Ericka Cruz Guevarra: [00:15:29] A driverless car.
Sarah Hotchkiss: [00:15:30] Perhaps, and then it doesn’t work, and they’re kind of problem solving on the ground, and we are experiencing the herky-jerky-ness of them figuring that out in real time. And I just think the stated goal of 100 pieces, I cannot overstate how much more public art that would be than we would normally see.
Ericka Cruz Guevarra: [00:15:54] Which, I guess to play devil’s advocate Sarah, is that such a bad thing that there is more public art around the city?
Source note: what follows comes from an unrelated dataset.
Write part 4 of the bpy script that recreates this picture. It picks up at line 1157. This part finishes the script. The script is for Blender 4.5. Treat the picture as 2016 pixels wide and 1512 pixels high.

Sarah Hotchkiss: [00:16:05] Yes and no, I mean, it could be amazing. I think my personal esthetic tastes are not necessarily aligned with what I’ve seen so far from this project, but that is just me. I think what I’m really worried about and I want us to pay attention to is that what appears in our public space in the form of statues, monuments, memorials, has a real effect on how we see ourselves as a people, as a city, how we represent our history. And so many of the truly problematic ones, those were mostly donated by outside groups. Hmm. They were not necessarily commissioned by the city. And I just think we’ve learned that, and we should be careful about what we allow to occupy our public space because it affects who we are as a city. Well, Sarah, thank you so much.
Sarah Hotchkiss: [00:17:04] Thank you for having me.